By supporting Linux, Avaya will enable IT to deploy IP Office more rapidly in larger, more distributed organizations. To manage those implementations, resellers and IT will require the new multi-site management capabilities being included in the new release. Prior to version 6.1, IP Office implementations had to be managed individually with the IT manager logging into each office to view and manage the communications parameters. It was a major distinction that separated IP Office from Avaya's Communications Manager that targeted the enterprise. Now, SMEs can manage up to 32 sites as a single system image with one login and one console to view and make changes throughout the entire network. All features will continue to function as an a single image except for Avaya's Customer Call Reporter (CCR), which allows supervisors to track and measure the performance of call center agents.

Avaya also addressed the needs of knowledge workers and contact center managers in the new release.

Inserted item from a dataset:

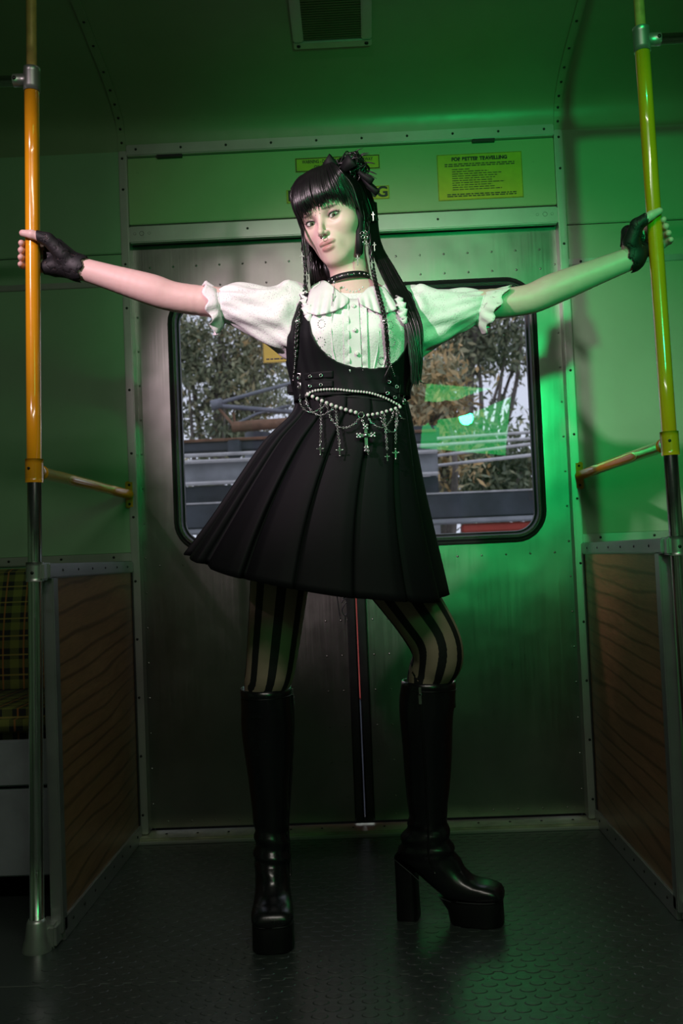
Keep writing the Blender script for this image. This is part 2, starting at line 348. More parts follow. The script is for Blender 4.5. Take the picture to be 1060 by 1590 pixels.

There's also a new interface to Avaya one-X Portal for IP Office, a Web-based desktop communications interface for home-based, mobile and office workers. The new interface features drag and drop application gadgets and lets users manage calls, instant messages and e-mails from one PC-based portals. Resellers can skin and brand the portal with the SME's business name.

There's also expanded video capabilities. In line with what we saw with the Avaya Flare announcement, Avaya IP Office 6.1 pushes the video angle adding advanced multi-point HD videoconferencing with up to four parties. IP Office 6.1 can also now integrate video with select third-party phones, namely the Polycom VVX and the Grandstream GXV3140.Finally, distributed campaigns will be managed more effectively in 6.1. An SME can now gauge the success of a campaign through location-based business intelligence. Contact center managers can now have a better understanding customer interaction volume by seeing call volume each location show on a map.

Since its Nortel acquisition, Avaya has repeatedly emphasized that the company will provide a migration path for Nortel users. In this release, Phase I of that migration, Avaya allows Nortel BCM IP phones to be used with IP Office, providing auto discovery and provisioning of those phone and Busy Lamp with Pickup.

But more sophisticated feature support will need to wait. Only in Phase II with the release of 7.0 will support remote feature keys, status indication, and LCD labels. Finally, in Phase III, Avaya expects to add busy line appearances. No release version was set for Phase III.